Output the material below unchanged, apart from leaving out the pictures.

— START OF DATA EXCERPT —

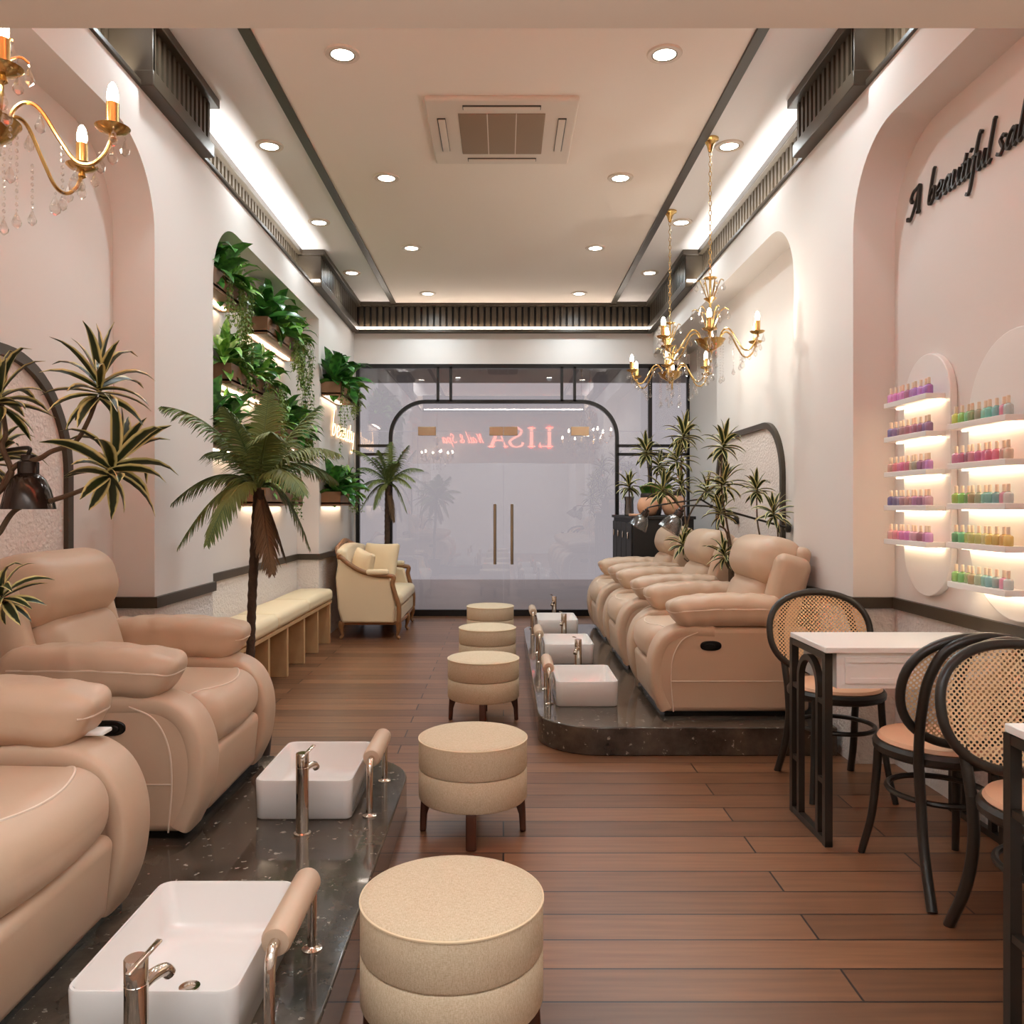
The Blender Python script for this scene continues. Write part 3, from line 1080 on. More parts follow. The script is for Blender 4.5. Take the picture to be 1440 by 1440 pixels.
# ------------------------------------------------------------------ manicure tables and cane chairs
def nail_table(label):
    t = thing('manicure_table', label, 'table', group='manicure tables')
    W_, D = 0.72, 0.39
    MB().box(0, W_, -D / 2, D / 2, .738, .760).obj('tabletop', 'whitem', t, bevel=.003)
    ap = MB().box(.05, W_ - .02, -D / 2 + .02, D / 2 - .02, .60, .738).obj('apron', 'whitem', t)
    f = MB()
    for (x0, x1) in ((.08, .36), (.39, .68)):
        f.ring([(x0, .62), (x1, .62), (x1, .72), (x0, .72)], [(x0 + .02, .64), (x1 - .02, .64), (x1 - .02, .70), (x0 + .02, .70)], 1, -D / 2 + .012, -D / 2 + .022, closed=True)
    f.obj('drawer_front', 'whitem', ap)
    for nm, x in (('end_frame', .012), ('wall_frame', W_ - .03)):
        q = MB()
        h = .0145
        y0, y1 = -D / 2 + h, D / 2 - h
        for y in (y0, y1):
            q.box(x - h, x + h, y - h, y + h, 0, .738)
        q.box(x - h + .001, x + h - .001, y0 - h, y1 + h, 0.002, .028).box(x - h + .001, x + h - .001, y0 - h, y1 + h, .712, .737)
        ri = .115
        op = [(-ri, .02)] + arc(0, .60 - .015, ri, 180, 0, 16) + [(ri, .02)]
        ip = [(-ri + .024, .02)] + arc(0, .60 - .015, ri - .024, 180, 0, 16) + [(ri - .024, .02)]
        q.ring(op, ip, 0, x - h + .002, x + h - .002)
        for z in (.24, .545):
            q.box(x - h + .003, x + h - .003, y0, -ri + .005, z - .01, z + .01).box(x - h + .003, x + h - .003, ri - .005, y1, z - .01, z + .01)
        q.obj(nm, 'cane_f', t)
    return t


tb = nail_table('white manicure table with black arch frame between the rattan chairs')
tb.location = (1.225, 3.345, 0)
dup(tb, (1.245, 1.865, 0), 0, 'white manicure table cut off by the lower right edge')


def cane_chair():
    t = thing('rattan_back_chair', '', 'chair', group='rattan back chairs')
    MB().lathe([(.165, .425), (.20, .425), (.212, .435), (.214, .455), (.205, .468), (.165, .468)], 40).obj('seat_ring', 'cane_f', t)
    MB().lathe([(.19, .462), (.198, .472), (.19, .484), (.15, .492), (.0005, .495)], 40).obj('seat_cushion', 'peach', t)
    MB().tube([(.165 * math.cos(a), .165 * math.sin(a) + .0, .295) for a in [2 * PI * i / 40 for i in range(40)]], .0105, 8, closed=True).obj('stretcher_ring', 'cane_f', t)
    for sx in (-1, 1):
        MB().tube(catmull([(sx * .145, .135, .44), (sx * .152, .142, .3), (sx * .162, .158, .15), (sx * .182, .195, 0)], 5), [.016 - .0002 * i for i in range(16)], 10).obj('leg', 'cane_f', t)
        MB().tube(catmull([(sx * .165, -.165, .44), (sx * .158, -.168, .3), (sx * .165, -.20, .15), (sx * .18, -.27, 0)], 5), .017, 10).obj('leg', 'cane_f', t)
    hp = [(-.165, -.165, .43), (-.172, -.18, .52), (-.178, -.205, .62), (-.17, -.235, .74), (-.12, -.262, .84), (0, -.275, .878)]
    hp += [(-p[0], p[1], p[2]) for p in reversed(hp[:-1])]
    MB().tube(catmull(hp, 6), .0165, 10).obj('back_hoop', 'cane_f', t)
    # oval back with woven cane, in its own tilted frame
    e = 2.25
    ov = []
    nn = 56
    for i in range(nn):
        a = 2 * PI * i / nn
        c, s_ = math.cos(a), math.sin(a)
        x = math.copysign(abs(c) ** (2 / e), c) * .242
        z = math.copysign(abs(s_) ** (2 / e), s_) * .19
        ov.append((x, .35 * x * x, z))
    b = MB().tube(ov, .0155, 10, closed=True).obj('oval_back', 'cane_f', t, loc=(0, -.213, .69), rot=(R(12), 0, 0))
    vs, fs = [], []
    rings = 6
    for j in range(rings + 1):
        for p in ov:
            f = j / rings
            x = p[0] * f
            vs.append((x, .35 * x * x, p[2] * f))
    for j in range(rings):
        for i in range(nn):
            i2 = (i + 1) % nn
            fs.append((j * nn + i, j * nn + i2, (j + 1) * nn + i2, (j + 1) * nn + i))
    MB().add(vs, fs).obj('cane_panel', 'cane', b, ang=180)
    return t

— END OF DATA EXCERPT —

-- ANSWER TO THIS PROBLEM --
The Blender Python script for this scene continues. Write part 3, from line 1080 on. More parts follow. The script is for Blender 4.5. Take the picture to be 1440 by 1440 pixels.
# ------------------------------------------------------------------ manicure tables and cane chairs
def nail_table(label):
    t = thing('manicure_table', label, 'table', group='manicure tables')
    W_, D = 0.72, 0.39
    MB().box(0, W_, -D / 2, D / 2, .738, .760).obj('tabletop', 'whitem', t, bevel=.003)
    ap = MB().box(.05, W_ - .02, -D / 2 + .02, D / 2 - .02, .60, .738).obj('apron', 'whitem', t)
    f = MB()
    for (x0, x1) in ((.08, .36), (.39, .68)):
        f.ring([(x0, .62), (x1, .62), (x1, .72), (x0, .72)], [(x0 + .02, .64), (x1 - .02, .64), (x1 - .02, .70), (x0 + .02, .70)], 1, -D / 2 + .012, -D / 2 + .022, closed=True)
    f.obj('drawer_front', 'whitem', ap)
    for nm, x in (('end_frame', .012), ('wall_frame', W_ - .03)):
        q = MB()
        h = .0145
        y0, y1 = -D / 2 + h, D / 2 - h
        for y in (y0, y1):
            q.box(x - h, x + h, y - h, y + h, 0, .738)
        q.box(x - h + .001, x + h - .001, y0 - h, y1 + h, 0.002, .028).box(x - h + .001, x + h - .001, y0 - h, y1 + h, .712, .737)
        ri = .115
        op = [(-ri, .02)] + arc(0, .60 - .015, ri, 180, 0, 16) + [(ri, .02)]
        ip = [(-ri + .024, .02)] + arc(0, .60 - .015, ri - .024, 180, 0, 16) + [(ri - .024, .02)]
        q.ring(op, ip, 0, x - h + .002, x + h - .002)
        for z in (.24, .545):
            q.box(x - h + .003, x + h - .003, y0, -ri + .005, z - .01, z + .01).box(x - h + .003, x + h - .003, ri - .005, y1, z - .01, z + .01)
        q.obj(nm, 'cane_f', t)
    return t


tb = nail_table('white manicure table with black arch frame between the rattan chairs')
tb.location = (1.225, 3.345, 0)
dup(tb, (1.245, 1.865, 0), 0, 'white manicure table cut off by the lower right edge')


def cane_chair():
    t = thing('rattan_back_chair', '', 'chair', group='rattan back chairs')
    MB().lathe([(.165, .425), (.20, .425), (.212, .435), (.214, .455), (.205, .468), (.165, .468)], 40).obj('seat_ring', 'cane_f', t)
    MB().lathe([(.19, .462), (.198, .472), (.19, .484), (.15, .492), (.0005, .495)], 40).obj('seat_cushion', 'peach', t)
    MB().tube([(.165 * math.cos(a), .165 * math.sin(a) + .0, .295) for a in [2 * PI * i / 40 for i in range(40)]], .0105, 8, closed=True).obj('stretcher_ring', 'cane_f', t)
    for sx in (-1, 1):
        MB().tube(catmull([(sx * .145, .135, .44), (sx * .152, .142, .3), (sx * .162, .158, .15), (sx * .182, .195, 0)], 5), [.016 - .0002 * i for i in range(16)], 10).obj('leg', 'cane_f', t)
        MB().tube(catmull([(sx * .165, -.165, .44), (sx * .158, -.168, .3), (sx * .165, -.20, .15), (sx * .18, -.27, 0)], 5), .017, 10).obj('leg', 'cane_f', t)
    hp = [(-.165, -.165, .43), (-.172, -.18, .52), (-.178, -.205, .62), (-.17, -.235, .74), (-.12, -.262, .84), (0, -.275, .878)]
    hp += [(-p[0], p[1], p[2]) for p in reversed(hp[:-1])]
    MB().tube(catmull(hp, 6), .0165, 10).obj('back_hoop', 'cane_f', t)
    # oval back with woven cane, in its own tilted frame
    e = 2.25
    ov = []
    nn = 56
    for i in range(nn):
        a = 2 * PI * i / nn
        c, s_ = math.cos(a), math.sin(a)
        x = math.copysign(abs(c) ** (2 / e), c) * .242
        z = math.copysign(abs(s_) ** (2 / e), s_) * .19
        ov.append((x, .35 * x * x, z))
    b = MB().tube(ov, .0155, 10, closed=True).obj('oval_back', 'cane_f', t, loc=(0, -.213, .69), rot=(R(12), 0, 0))
    vs, fs = [], []
    rings = 6
    for j in range(rings + 1):
        for p in ov:
            f = j / rings
            x = p[0] * f
            vs.append((x, .35 * x * x, p[2] * f))
    for j in range(rings):
        for i in range(nn):
            i2 = (i + 1) % nn
            fs.append((j * nn + i, j * nn + i2, (j + 1) * nn + i2, (j + 1) * nn + i))
    MB().add(vs, fs).obj('cane_panel', 'cane', b, ang=180)
    return t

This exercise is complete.